Information shown:
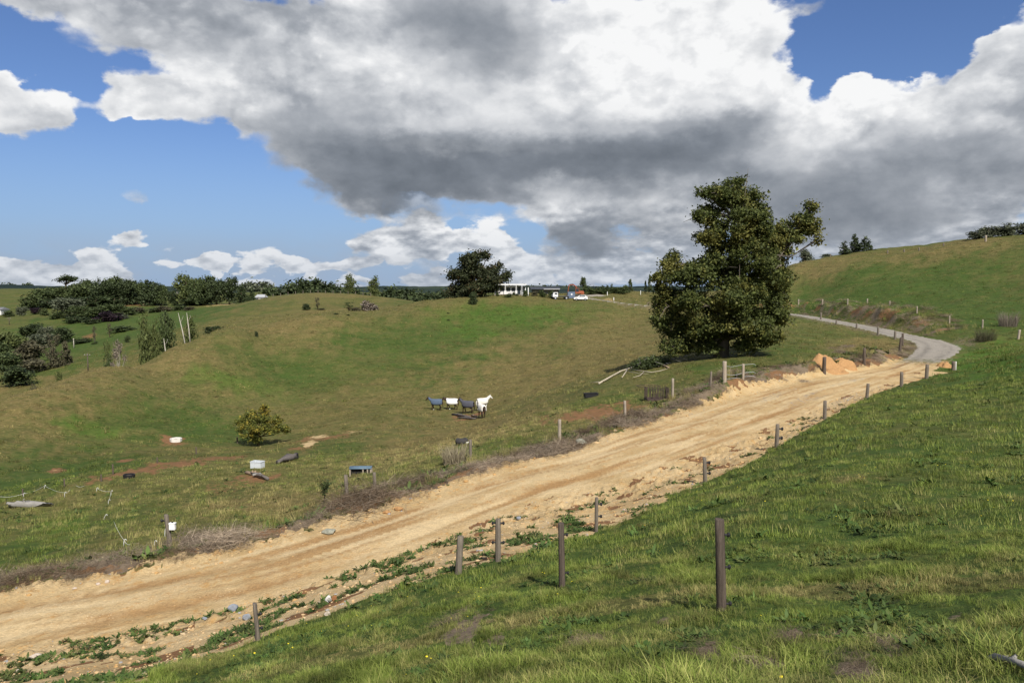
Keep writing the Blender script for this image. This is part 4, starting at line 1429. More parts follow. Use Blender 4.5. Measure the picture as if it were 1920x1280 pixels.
# valley trees at the left edge
for px, top, w, Y, kd, mt, lb, bk in [
    (57, 608, 38, 262, 'round', F_dark, 'dark rounded tree at the head of the left valley', B_brown), (86, 613, 26, 255, 'round', F_grey, 'grey leaved tree beside the dark rounded valley tree', B_pale), (117, 615, 34, 250, 'round', F_dark, 'dark dome shaped tree at the right of the left valley trees', B_brown),
    (76, 628, 40, 240, 'round', F_grey, 'pale grey tree in the middle of the left valley trees', B_pale), (26, 622, 56, 215, 'round', F_light, 'yellow green willow like tree at the left edge', B_brown), (-6, 640, 50, 205, 'round', F_mid, 'olive tree cut by the left picture edge', B_brown),
    (56, 640, 44, 205, 'round', F_brown, 'brownish tree right of the yellow green willow', B_brown), (96, 632, 34, 200, 'sparse', F_brown, 'sparse brown tree with thin grey limbs in the left valley', B_grey), (10, 660, 60, 195, 'bush', F_mid, 'olive undergrowth bush below the yellow green willow', B_brown),
    (122, 640, 30, 195, 'conifer', F_brown, 'dusky conifer like tree standing by the near ridge line', B_brown), (98, 652, 28, 192, 'conifer', F_brown, 'dusky narrow tree left of the conifer by the ridge', B_brown), (62, 672, 60, 190, 'bush', F_brown, 'brown undergrowth in the left valley bottom', B_brown),
    (27, 681, 62, 165, 'bush', F_dark, 'wide dark green bush at the left edge above the ridge', B_brown), (152, 636, 34, 245, 'bush', F_dark, 'dark bush on the valley bank left of a thin sapling', B_brown), (178, 612, 10, 240, 'sparse', F_brown, 'thin bare sapling on the far valley bank', B_grey),
    (178, 640, 16, 238, 'bush', F_mid, 'small round bush at the thin sapling foot', B_brown), (238, 628, 11, 225, 'round', F_mid, 'small lone tree on the green slope left of the poplars', B_brown), (206, 606, 10, 250, 'sparse', F_brown, 'dead brown poplar left of the leafy poplars', B_brown), (230, 612, 44, 262, 'bush', F_mid, 'bushy thicket behind the leafy poplars', B_brown),
    (252, 617, 20, 262, 'bush', F_mid, 'bush just left of the leafy poplars', B_brown), (200, 640, 18, 160, 'sparse', F_light, 'thin light green sapling on the near ridge', B_brown), (200, 656, 22, 152, 'bush', F_mid, 'small green bush on the near ridge beside dead shrub', B_brown), (222, 646, 26, 152, 'sparse', F_dead, 'pinkish dead shrub on the near ridge', B_pale),
    (405, 612, 42, 168, 'bush', F_dark, 'low dark green bush on the near ridge right of the poplars', B_brown), (60, 712, 20, 130, 'bush', F_brown, 'brown rush clump on the near ridge at left', B_brown), (30, 735, 22, 112, 'bush', F_brown, 'brown shrub on the near ridge at the left edge', B_brown), (142, 694, 14, 140, 'bush', F_brown, 'small brown shrub on the near ridge below the conifer', B_brown), (107, 690, 16, 160, 'bush', F_light, 'pale bush behind the near ridge in the left valley', B_brown)]:
    tree('valley_tree' if kd in ('round', 'conifer') else 'valley_bush', lb, px, top - (4 if w > 24 else 0), w * (1.3 if w > 24 else 1.1), Y, kd, mt, 'tree' if kd in ('round', 'conifer') else 'bush', bk)
for px, top, w, Y, lb in [(271, 585, 36, 150, 'leftmost of three leafy poplars behind the near ridge'), (312, 584, 40, 155, 'middle of three leafy poplars behind the near ridge'), (356, 590, 34, 160, 'rightmost leafy poplar with bare trunks before it'), (292, 600, 26, 152, 'short leafy poplar between the two taller ones')]:
    tree('poplar', lb, px, top, w, Y, 'column', F_light if px != 312 else F_mid, group='leafy poplars behind the near ridge')
for a, b, Y, lb in [((349, 640), (334, 586), 150, 'bare leaning pale trunk before the rightmost poplar'), ((357, 636), (350, 586), 151, 'bare upright pale trunk before the rightmost poplar'), ((311, 650), (307, 634), 146, 'short bare pale stump trunk under the poplars')]:
    g = on(a[0], Y)
    x, y, z = pix_dir(*b)
    e = Vector((x / y * Y, Y, z / y * Y)) - g
    o = thing('bare_trunk', lb, 'dead tree', g)
    t = ([], [])
    tube(t, [(0, 0, -.2), e * .5 + Vector((.05, 0, 0)), e], [.15, .11, .03], 7)
    link('trunk', tube_mesh('trunk', t), o, B_pale)
    t = ([], [])
    tube(t, [e * .72, e * .8 + Vector((.5, .1, .3)), e * .8 + Vector((.7, .1, .9))], [.05, .035, .01], 5)
    link('branch', tube_mesh('branch', t), o, B_pale)
# middle distance
tree('hill_poplar', 'left of two pale upright trees on the brown far hill', 657, 514, 27, 310, 'column', F_light)
tree('hill_poplar', 'right of two pale upright trees on the brown far hill', 703, 516, 30, 305, 'column', F_light)
for px, top, w, Y, kd, mt, lb in [
    (575, 566, 19, 250, 'bush', F_dark, 'dark green round bush on the brown far hill'), (597, 558, 14, 252, 'sparse', F_brown, 'thin brownish sapling on the brown far hill'), (603, 577, 16, 250, 'bush', F_brown, 'low brown bush beside the thin sapling'),
    (694, 560, 46, 235, 'bush', F_dead, 'big purplish brown shrub on the far hill'), (668, 573, 26, 232, 'bush', F_brown, 'olive low bush left of the purplish shrub'), (655, 566, 26, 240, 'sparse', F_mid, 'fern like green plant left of the purplish shrub'),
    (632, 590, 12, 180, 'bush', F_dark, 'left of two small dark bushes on the near ridge'), (653, 590, 10, 180, 'bush', F_dark, 'right of two small dark bushes on the near ridge'), (481, 618, 9, 152, 'bush', F_dark, 'tiny dark bush on the near ridge left of the bare scrape'),
    (752, 572, 24, 222, 'bush', F_mid, 'low olive bush on the ridge left of the dark tree'), (784, 566, 34, 226, 'bush', F_mid, 'rounded olive bush on the ridge nearest the big dark tree'), (841, 592, 7, 195, 'bush', F_dark, 'tiny dark bush on the hillside below the big dark tree'), (841, 608, 8, 188, 'bush', F_mid, 'tiny grassy bush lower on the hillside'),
    (889, 541, 21, 205, 'bush', F_dark, 'dark upright bush before the big dark tree'), (933, 548, 9, 216, 'bush', F_mid, 'small bush left of the round one below the white house'), (952, 548, 20, 214, 'bush', F_mid, 'round bush below the white house'), (969, 549, 8, 219, 'bush', F_mid, 'small bush below the white house corner'), (984, 541, 14, 219, 'bush', F_mid, 'bush at the right end of the white house'),
    (1002, 544, 18, 222, 'bush', F_brown, 'low brownish bush right of the white house'), (1018, 542, 20, 220, 'bush', F_mid, 'bush in front of the long dark shed roof'), (1034, 542, 16, 219, 'bush', F_mid, 'bush left of the white truck'), (964, 546, 10, 221, 'bush', F_mid, 'small shrub under the house windows')]:
    tree('hill_bush', lb, px, top, w, Y, kd, mt, 'bush')
GH = 'young trees of the hedge behind the yard'
for i, (px, top, w, kd) in enumerate([(1108, 536, 16, 'bush'), (1118, 535, 16, 'bush'), (1130, 534, 12, 'conifer'), (1138, 533, 12, 'conifer'), (1146, 531, 9, 'conifer'), (1155, 536, 14, 'bush'), (1164, 534, 14, 'bush'), (1172, 531, 12, 'bush'), (1180, 525, 9, 'pine'), (1124, 538, 18, 'bush'), (1150, 538, 18, 'bush')]):
    tree('hedge_tree', '%s young tree from the left along the hedge behind the yard' % ORD[sorted([1108, 1118, 1130, 1138, 1146, 1155, 1164, 1172, 1180, 1124, 1150]).index(px)], px, top, w * 1.7, 236 + (i % 3) * 2, kd, F_mid, group=GH)
tree('yard_tree', 'bright green young tree behind the orange excavator', 1093, 521, 25, 232, 'pine', F_mid)
tree('slim_tree', 'slim green tree just left of the big yellowing tree', 1217, 517, 12, 240, 'pine', F_mid)
tree('slim_tree', 'short slim tree beside the big yellowing tree left lobe', 1209, 527, 8, 242, 'pine', F_mid)
# right skyline
for px, top, w, Y, lb in [(1577, 451, 20, 232, 'left of three dark pines on the right skyline'), (1596, 436, 20, 234, 'tallest and middle of three dark pines on the right skyline'), (1615, 442, 28, 232, 'right and widest of three dark pines on the right skyline')]:
    tree('pine_tree', lb, px, top, w * 1.6, Y, 'conifer', F_dark, group='dark pines on the right skyline')
tree('skyline_tree', 'hazy round tree on the skyline right of the big tree', 1506, 464, 32, 246, 'round', F_grey)
tree('skyline_tree', 'low hazy bush between the round tree and the pines', 1545, 474, 24, 246, 'bush', F_grey, 'bush')
for px, top, w, lb in [(1826, 428, 36, 'leftmost feathery tree on the top right skyline'), (1850, 419, 40, 'second feathery tree on the top right skyline behind a post'), (1878, 416, 42, 'third feathery tree on the top right skyline'), (1912, 411, 36, 'feathery tree on the top right skyline at the picture edge'), (1940, 405, 40, 'feathery tree beyond the right picture edge')]:
    r_ = tree('feathery_tree', lb, px, top, w * 1.3, 212, 'bush', F_grey, bk=B_grey, group='feathery trees on the top right skyline')


# --- the dark tree by the house, and the small yellow tree in the hollow
def mid_tree(name, label, px, base, top, spec, Y, n, size, clr, mat, bk, seed, tr_r, lift):
    g = at(px, base, ymin=Y - 12) if base else on(px, Y)
    Y = g.y
    root = thing(name, label, 'tree', g - Vector((0, 0, .05)))
    k = Y / 1387.0
    cl = []
    for qx, row, rx, ry, d, dr in spec:
        x, y, z = pix_dir(qx, row)
        p = Vector((x / y * Y, Y + d * k, z / y * Y)) - root.location
        cl.append((p.x, p.y, p.z, rx * k, dr * k, ry * k))
    link('crown', np_mesh('crown', *leaves(lumps(cl, 7, seed), n, size, clr, seed, per=18, outward=1.8)), root, mat)
    t = ([], [])
    zt = max(c[2] for c in cl)
    tube(t, [(0, 0, -.2), (.1, 0, zt * lift), (0, .1, zt * .6), (0, 0, zt * .9)], [tr_r, tr_r * .75, tr_r * .4, .04], 8)
    R = random.Random(seed)
    for c in cl:
        e = Vector(c[:3])
        tube(t, [(0.05, 0, zt * lift * R.uniform(.7, 1.1)), e * .55 + Vector((0, 0, zt * .06)), e], [tr_r * .5, tr_r * .28, tr_r * .08], 6)
    link('trunk', tube_mesh('trunk', t), root, bk)
    return root


mid_tree('dark_tree', 'massive dark rounded tree left of the white house', 888, None, 466,
         [(893, 492, 30, 24, 0, 34), (880, 505, 36, 26, -10, 36), (915, 508, 26, 22, 5, 30), (862, 524, 26, 26, 5, 30), (900, 528, 44, 30, -20, 44), (936, 524, 22, 16, 5, 26), (948, 520, 10, 12, 0, 14), (852, 545, 18, 22, 0, 22), (880, 552, 38, 22, -15, 40), (866, 565, 26, 18, -5, 30), (848, 562, 12, 16, 0, 16), (870, 486, 14, 12, 0, 14), (912, 484, 12, 12, 0, 12), (920, 543, 20, 10, -5, 26)],
         224, 24000, .50, .60, F_rusty, B_brown, 8, .9, .2)
mid_tree('small_yellow_tree', 'small low spreading tree with yellow green leaves in the hollow', 484, 836, 757,
         [(488, 775, 22, 14, 0, 24), (470, 785, 20, 14, 4, 22), (510, 786, 20, 12, 0, 22), (455, 797, 18, 12, 0, 18), (485, 795, 34, 14, -12, 28), (525, 796, 16, 10, 0, 18), (446, 808, 12, 9, 0, 14), (470, 812, 22, 10, -8, 24), (505, 807, 26, 10, -6, 24), (534, 806, 10, 8, 0, 12), (480, 822, 16, 6, -6, 18), (450, 792, 14, 8, 6, 14), (498, 765, 12, 8, 0, 12)],
         84, 9000, .15, .17, F_yellow, B_brown, 12, .16, .28)
# bushes clipped by the left edge and in the paddock
tree('edge_bush', 'dark shrub at the left picture edge in the hollow', -6, 866, 16, 62, 'bush', F_dark, 'bush', base=905)


# --- far woods that read as one mass
def wood(name, rows, Y, mat, n, size, clr, seed):
    cl = []
    for px, top, w, hh in rows:
        z = ridge_z(px, top, Y)
        zb = ridge_z(px, top + hh, Y)
        k = Y / 1387.0
        x, y, _ = pix_dir(px, 600)
        cl.append((x / y * Y, Y + (px * 7919 % 40 - 20) * k, (z + zb) / 2, w * k / 2, w * k / 2, (z - zb) / 2))
    tag(link(name, np_mesh(name, *leaves(cl, n, size, clr, seed, per=14)), mat=mat), kind='stuff')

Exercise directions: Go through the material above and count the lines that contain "picture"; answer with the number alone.

Solved problem: 4